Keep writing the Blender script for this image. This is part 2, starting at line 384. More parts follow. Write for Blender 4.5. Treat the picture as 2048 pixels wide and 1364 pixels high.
...
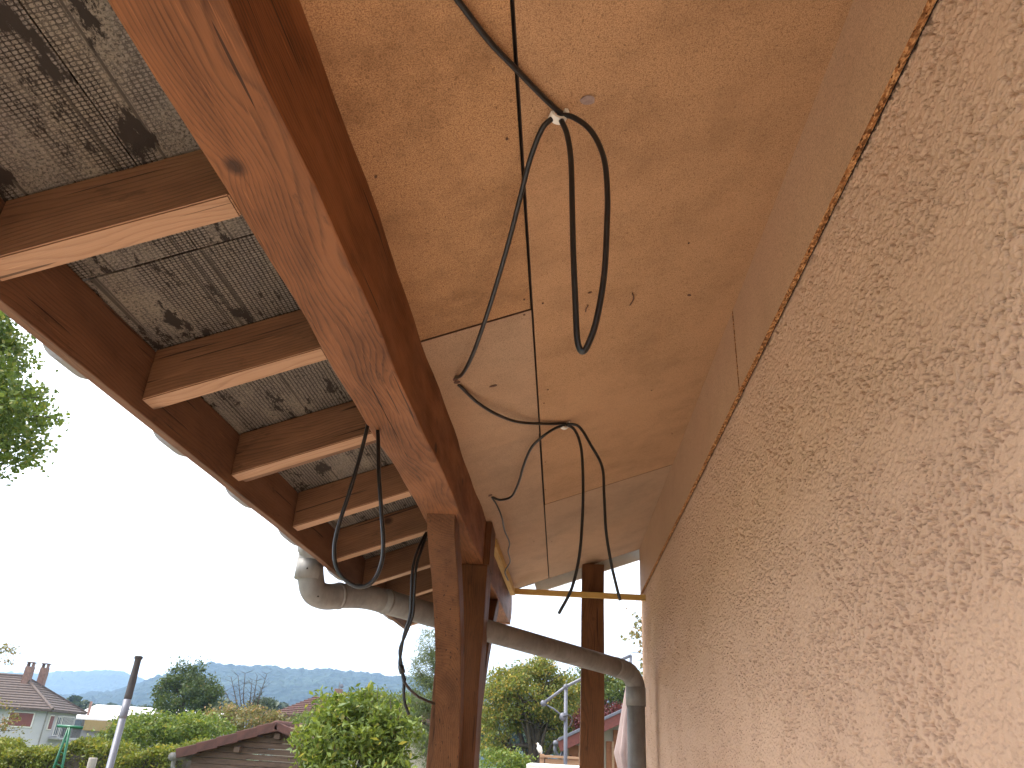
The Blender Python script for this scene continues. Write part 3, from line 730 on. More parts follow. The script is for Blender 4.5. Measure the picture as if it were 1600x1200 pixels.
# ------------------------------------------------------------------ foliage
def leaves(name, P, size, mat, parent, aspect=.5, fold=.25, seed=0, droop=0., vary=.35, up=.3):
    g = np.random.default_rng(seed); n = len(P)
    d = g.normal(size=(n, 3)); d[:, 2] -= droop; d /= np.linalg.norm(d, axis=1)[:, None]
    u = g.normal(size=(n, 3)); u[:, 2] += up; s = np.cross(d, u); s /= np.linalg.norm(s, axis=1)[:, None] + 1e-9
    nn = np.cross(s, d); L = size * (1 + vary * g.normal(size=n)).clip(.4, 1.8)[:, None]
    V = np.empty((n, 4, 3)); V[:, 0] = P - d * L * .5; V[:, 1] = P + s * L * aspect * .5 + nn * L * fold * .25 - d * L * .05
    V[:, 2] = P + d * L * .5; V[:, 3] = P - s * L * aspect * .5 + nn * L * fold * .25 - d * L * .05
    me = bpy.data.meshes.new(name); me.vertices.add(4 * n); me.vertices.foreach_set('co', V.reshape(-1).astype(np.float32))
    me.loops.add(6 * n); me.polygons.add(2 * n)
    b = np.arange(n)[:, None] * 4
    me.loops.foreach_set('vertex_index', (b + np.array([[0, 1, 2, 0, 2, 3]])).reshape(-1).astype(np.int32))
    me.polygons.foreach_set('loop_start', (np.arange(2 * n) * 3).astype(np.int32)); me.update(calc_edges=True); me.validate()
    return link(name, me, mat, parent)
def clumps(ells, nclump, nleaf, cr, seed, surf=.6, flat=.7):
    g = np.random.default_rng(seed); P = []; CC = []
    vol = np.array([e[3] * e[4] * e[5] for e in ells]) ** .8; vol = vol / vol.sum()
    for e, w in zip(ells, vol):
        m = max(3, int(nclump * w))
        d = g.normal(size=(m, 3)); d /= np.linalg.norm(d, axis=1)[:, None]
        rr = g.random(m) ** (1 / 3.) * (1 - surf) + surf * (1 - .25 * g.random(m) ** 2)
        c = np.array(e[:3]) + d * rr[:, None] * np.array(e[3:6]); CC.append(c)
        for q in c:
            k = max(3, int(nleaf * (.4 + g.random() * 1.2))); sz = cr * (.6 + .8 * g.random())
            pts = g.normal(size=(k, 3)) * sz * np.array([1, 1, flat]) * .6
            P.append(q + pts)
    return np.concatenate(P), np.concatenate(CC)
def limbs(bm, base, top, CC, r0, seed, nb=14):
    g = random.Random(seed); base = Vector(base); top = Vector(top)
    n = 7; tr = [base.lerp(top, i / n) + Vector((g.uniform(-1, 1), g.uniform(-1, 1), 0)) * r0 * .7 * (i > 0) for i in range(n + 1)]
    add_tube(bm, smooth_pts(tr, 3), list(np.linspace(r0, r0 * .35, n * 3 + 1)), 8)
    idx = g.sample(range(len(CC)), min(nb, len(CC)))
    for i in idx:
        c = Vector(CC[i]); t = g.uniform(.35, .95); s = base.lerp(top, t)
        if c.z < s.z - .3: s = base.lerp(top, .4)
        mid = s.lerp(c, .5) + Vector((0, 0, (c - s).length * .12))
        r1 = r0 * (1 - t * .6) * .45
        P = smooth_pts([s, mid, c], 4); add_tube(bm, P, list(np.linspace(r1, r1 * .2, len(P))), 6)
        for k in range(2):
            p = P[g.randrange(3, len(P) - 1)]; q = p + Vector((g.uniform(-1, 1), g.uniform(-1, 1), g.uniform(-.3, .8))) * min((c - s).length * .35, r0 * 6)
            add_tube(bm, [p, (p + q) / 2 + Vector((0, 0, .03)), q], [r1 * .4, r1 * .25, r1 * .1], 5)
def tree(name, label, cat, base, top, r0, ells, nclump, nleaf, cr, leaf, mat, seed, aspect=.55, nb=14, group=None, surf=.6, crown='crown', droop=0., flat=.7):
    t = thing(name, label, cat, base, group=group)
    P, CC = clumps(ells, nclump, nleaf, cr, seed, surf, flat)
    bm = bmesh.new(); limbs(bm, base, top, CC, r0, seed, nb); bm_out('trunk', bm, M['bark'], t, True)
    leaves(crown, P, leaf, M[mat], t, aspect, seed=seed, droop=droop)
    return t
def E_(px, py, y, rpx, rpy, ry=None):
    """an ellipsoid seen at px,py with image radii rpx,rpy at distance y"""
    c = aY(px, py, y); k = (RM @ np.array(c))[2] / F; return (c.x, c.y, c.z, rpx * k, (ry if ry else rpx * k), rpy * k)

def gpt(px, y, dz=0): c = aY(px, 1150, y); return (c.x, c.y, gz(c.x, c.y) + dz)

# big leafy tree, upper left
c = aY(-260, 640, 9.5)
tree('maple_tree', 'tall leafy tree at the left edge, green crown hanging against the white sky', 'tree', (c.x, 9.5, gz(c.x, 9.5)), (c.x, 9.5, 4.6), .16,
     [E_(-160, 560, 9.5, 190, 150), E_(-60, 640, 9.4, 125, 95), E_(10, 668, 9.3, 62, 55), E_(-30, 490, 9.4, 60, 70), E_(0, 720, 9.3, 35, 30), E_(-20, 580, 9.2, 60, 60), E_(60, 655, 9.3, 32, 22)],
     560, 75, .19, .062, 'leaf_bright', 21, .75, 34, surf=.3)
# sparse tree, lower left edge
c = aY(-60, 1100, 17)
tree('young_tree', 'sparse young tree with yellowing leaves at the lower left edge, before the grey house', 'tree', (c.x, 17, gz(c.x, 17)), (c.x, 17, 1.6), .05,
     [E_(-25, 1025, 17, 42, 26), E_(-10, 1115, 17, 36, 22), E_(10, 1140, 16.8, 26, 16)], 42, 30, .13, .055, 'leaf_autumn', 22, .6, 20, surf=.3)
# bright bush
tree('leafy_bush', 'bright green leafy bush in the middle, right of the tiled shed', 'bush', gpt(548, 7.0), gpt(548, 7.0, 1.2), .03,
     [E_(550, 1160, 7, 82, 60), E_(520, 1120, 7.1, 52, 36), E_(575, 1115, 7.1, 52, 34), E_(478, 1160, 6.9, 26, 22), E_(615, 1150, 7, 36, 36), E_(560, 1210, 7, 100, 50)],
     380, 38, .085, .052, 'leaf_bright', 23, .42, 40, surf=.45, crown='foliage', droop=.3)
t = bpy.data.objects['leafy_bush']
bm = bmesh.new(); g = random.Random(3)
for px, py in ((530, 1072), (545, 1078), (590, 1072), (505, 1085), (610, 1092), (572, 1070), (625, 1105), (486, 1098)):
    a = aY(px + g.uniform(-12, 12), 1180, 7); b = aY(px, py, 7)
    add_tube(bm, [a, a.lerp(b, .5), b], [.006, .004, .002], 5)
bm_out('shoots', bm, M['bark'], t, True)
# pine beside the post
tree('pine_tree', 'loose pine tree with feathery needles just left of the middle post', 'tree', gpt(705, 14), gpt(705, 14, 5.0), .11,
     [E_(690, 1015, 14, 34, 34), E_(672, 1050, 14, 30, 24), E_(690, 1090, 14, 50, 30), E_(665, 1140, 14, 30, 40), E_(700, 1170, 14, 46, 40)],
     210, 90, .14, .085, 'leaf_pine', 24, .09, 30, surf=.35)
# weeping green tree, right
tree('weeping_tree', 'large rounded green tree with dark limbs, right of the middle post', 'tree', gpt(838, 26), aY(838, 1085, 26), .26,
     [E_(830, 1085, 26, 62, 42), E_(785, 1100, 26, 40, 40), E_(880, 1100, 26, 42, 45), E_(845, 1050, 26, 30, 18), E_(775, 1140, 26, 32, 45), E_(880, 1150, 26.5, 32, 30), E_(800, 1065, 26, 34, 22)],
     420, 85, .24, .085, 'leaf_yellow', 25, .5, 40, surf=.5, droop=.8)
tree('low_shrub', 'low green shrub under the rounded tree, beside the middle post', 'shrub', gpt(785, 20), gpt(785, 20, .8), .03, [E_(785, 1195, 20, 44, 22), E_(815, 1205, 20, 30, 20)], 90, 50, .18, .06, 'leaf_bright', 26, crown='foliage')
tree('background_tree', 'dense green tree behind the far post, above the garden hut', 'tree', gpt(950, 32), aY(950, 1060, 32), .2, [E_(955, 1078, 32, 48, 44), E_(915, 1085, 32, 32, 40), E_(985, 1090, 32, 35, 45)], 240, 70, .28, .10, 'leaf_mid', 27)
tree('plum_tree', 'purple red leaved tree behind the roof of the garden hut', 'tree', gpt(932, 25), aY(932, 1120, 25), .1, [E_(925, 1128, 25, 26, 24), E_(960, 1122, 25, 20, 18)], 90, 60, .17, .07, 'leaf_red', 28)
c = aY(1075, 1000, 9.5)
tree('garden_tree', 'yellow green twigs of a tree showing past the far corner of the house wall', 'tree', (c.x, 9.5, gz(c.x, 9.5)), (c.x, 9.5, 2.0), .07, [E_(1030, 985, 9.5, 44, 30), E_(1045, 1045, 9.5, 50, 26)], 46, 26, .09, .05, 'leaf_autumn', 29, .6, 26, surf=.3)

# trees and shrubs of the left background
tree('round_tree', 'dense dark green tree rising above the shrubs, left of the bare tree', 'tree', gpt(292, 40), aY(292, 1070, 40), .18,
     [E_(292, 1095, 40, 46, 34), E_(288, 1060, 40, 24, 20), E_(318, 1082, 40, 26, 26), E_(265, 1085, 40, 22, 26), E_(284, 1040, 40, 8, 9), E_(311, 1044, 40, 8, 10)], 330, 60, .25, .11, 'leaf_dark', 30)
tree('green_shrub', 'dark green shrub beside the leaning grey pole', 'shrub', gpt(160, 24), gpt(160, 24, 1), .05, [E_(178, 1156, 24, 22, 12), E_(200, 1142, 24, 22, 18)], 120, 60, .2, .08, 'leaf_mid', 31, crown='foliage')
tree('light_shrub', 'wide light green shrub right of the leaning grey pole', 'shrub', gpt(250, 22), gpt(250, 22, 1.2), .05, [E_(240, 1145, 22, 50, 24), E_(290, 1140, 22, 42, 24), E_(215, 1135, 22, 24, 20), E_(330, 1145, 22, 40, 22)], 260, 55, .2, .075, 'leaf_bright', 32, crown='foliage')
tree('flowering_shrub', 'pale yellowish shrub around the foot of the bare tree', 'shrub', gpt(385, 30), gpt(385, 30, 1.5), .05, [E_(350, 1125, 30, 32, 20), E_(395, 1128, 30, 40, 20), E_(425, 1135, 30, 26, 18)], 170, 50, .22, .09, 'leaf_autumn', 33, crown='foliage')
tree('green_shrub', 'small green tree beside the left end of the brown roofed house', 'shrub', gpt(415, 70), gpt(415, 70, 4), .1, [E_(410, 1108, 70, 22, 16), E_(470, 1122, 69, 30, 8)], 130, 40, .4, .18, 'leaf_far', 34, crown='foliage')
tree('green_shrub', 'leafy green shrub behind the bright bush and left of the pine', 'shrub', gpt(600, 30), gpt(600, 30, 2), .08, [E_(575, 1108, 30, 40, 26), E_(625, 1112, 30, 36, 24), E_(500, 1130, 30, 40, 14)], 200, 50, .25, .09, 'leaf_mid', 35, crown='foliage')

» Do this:
Look over the records above and copy each line that includes the string "Blender".

» Task solution:
Keep writing the Blender script for this image. This is part 2, starting at line 384. More parts follow. Write for Blender 4.5. Treat the picture as 2048 pixels wide and 1364 pixels high.
The Blender Python script for this scene continues. Write part 3, from line 730 on. More parts follow. The script is for Blender 4.5. Measure the picture as if it were 1600x1200 pixels.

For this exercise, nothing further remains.